__AVAILABLE DATA__
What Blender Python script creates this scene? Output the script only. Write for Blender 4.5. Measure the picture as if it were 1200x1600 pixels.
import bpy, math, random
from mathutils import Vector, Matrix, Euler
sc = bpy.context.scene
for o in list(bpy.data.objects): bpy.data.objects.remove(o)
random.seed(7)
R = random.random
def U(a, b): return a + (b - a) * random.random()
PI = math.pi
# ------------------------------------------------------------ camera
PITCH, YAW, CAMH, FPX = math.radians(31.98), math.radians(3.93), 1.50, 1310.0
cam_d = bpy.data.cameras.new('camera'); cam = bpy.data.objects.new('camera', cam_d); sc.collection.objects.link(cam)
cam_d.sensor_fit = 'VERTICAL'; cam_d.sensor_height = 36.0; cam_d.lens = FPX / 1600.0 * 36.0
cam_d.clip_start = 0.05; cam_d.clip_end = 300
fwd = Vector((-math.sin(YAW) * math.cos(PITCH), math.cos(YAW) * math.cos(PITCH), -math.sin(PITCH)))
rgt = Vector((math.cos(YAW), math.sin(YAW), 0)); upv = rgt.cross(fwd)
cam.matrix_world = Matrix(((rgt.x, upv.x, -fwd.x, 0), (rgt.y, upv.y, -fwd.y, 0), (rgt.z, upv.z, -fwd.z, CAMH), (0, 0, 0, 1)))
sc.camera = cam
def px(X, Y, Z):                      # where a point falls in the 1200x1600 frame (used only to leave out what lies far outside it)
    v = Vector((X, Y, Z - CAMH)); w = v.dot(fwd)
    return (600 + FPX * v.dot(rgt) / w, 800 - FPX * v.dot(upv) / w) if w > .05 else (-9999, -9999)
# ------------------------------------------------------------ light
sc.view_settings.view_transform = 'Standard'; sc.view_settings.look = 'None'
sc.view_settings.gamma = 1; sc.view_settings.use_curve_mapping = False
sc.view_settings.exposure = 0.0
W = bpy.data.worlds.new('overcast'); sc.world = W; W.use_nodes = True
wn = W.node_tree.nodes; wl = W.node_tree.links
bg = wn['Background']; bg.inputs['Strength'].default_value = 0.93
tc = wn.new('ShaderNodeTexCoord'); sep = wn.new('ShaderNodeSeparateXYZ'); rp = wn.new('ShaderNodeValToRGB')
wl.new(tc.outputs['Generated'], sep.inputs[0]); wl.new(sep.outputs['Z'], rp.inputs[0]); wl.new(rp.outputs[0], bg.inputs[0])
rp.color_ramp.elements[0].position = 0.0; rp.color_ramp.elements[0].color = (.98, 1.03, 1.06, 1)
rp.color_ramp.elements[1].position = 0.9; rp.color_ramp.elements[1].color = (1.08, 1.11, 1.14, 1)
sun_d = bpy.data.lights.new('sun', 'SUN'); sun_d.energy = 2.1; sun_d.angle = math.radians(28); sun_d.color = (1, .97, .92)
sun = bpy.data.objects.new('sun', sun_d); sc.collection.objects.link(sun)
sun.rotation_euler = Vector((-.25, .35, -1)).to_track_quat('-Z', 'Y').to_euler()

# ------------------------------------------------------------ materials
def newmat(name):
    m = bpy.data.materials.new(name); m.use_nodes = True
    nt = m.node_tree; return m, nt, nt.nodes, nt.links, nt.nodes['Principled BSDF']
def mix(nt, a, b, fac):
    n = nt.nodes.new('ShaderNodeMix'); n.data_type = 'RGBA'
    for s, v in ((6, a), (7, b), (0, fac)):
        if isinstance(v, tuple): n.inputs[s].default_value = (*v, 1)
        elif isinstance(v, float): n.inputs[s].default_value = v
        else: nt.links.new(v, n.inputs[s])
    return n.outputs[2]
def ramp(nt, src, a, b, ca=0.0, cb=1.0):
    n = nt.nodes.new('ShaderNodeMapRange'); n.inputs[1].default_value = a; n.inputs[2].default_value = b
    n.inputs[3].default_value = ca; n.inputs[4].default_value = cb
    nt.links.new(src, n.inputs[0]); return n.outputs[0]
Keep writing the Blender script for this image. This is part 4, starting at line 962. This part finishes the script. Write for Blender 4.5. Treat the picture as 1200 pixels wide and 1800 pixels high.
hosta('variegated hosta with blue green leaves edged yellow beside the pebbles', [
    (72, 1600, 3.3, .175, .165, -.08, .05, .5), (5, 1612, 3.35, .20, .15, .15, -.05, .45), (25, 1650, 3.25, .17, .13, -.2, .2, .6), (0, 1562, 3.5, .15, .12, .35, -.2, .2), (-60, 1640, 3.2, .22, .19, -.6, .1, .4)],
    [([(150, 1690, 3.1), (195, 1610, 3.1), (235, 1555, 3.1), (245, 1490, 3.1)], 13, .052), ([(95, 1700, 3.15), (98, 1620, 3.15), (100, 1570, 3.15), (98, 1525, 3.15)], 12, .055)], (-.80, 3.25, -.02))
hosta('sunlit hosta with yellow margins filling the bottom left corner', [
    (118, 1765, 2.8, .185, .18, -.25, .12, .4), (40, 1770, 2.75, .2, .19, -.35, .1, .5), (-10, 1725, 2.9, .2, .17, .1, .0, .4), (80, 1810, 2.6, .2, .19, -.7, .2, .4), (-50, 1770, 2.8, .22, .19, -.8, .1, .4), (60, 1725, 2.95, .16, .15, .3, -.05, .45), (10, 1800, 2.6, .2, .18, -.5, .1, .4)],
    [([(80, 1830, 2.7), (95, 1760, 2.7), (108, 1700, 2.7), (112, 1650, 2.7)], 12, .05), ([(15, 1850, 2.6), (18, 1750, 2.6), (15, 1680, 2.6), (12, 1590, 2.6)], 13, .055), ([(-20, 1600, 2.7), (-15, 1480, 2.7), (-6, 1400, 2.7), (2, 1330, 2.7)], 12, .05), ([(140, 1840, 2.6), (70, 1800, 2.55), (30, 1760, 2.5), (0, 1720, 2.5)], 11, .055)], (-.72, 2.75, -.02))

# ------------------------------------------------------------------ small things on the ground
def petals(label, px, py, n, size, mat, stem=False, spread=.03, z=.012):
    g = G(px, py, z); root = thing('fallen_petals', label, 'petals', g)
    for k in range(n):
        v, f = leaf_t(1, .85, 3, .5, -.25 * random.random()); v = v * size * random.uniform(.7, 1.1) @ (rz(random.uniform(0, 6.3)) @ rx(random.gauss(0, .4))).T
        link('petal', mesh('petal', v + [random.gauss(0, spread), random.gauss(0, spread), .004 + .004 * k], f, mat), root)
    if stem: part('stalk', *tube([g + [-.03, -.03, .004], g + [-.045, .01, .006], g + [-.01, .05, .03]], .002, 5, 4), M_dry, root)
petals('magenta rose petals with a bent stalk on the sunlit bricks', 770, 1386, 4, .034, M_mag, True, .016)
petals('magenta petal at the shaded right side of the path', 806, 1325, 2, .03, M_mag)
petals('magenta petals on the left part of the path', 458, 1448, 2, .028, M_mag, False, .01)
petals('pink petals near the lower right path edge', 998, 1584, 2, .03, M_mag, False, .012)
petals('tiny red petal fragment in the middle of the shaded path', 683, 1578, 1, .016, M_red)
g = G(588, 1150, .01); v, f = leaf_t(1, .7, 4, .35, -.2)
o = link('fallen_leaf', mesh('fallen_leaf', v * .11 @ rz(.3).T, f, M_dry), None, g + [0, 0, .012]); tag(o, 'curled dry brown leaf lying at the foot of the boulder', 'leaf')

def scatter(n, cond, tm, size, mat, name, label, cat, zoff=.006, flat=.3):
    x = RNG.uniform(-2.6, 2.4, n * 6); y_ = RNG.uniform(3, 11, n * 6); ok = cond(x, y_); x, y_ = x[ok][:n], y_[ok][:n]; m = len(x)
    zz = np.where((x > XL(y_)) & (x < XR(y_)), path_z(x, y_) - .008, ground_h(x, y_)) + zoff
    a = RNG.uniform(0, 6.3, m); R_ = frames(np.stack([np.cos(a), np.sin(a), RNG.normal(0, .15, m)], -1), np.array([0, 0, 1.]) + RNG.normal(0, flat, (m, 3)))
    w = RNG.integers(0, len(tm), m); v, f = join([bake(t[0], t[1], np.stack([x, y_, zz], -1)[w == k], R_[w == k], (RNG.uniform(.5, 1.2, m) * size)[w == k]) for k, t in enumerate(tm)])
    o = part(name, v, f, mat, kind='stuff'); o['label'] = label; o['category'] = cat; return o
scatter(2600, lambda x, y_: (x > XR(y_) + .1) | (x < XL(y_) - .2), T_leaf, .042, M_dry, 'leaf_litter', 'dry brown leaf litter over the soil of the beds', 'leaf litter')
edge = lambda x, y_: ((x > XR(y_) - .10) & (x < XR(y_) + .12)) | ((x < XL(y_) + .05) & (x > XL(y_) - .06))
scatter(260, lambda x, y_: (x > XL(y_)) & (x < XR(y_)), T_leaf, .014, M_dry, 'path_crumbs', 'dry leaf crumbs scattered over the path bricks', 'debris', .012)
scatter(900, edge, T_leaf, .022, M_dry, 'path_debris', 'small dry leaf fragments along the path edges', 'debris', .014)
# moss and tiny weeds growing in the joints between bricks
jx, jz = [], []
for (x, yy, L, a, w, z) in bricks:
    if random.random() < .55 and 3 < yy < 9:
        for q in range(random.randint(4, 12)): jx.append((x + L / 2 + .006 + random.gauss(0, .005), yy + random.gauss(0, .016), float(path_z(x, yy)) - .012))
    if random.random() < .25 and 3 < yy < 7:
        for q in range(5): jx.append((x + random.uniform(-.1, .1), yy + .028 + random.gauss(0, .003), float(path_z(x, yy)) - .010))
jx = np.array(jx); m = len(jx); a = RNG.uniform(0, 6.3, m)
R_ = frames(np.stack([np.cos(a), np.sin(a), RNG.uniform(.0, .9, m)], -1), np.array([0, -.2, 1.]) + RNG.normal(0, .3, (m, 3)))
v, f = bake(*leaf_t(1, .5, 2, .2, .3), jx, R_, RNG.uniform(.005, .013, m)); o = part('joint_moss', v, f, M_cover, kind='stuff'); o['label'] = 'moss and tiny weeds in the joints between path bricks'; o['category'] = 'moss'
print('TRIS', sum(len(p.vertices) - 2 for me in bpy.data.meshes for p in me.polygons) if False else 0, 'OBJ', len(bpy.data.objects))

__BRIEF__
Select the lines that carry the string "script" and copy them.

__RESPONSE TO THIS EXERCISE__
What Blender Python script creates this scene? Output the script only. Write for Blender 4.5. Measure the picture as if it were 1200x1600 pixels.
Keep writing the Blender script for this image. This is part 4, starting at line 962. This part finishes the script. Write for Blender 4.5. Treat the picture as 1200 pixels wide and 1800 pixels high.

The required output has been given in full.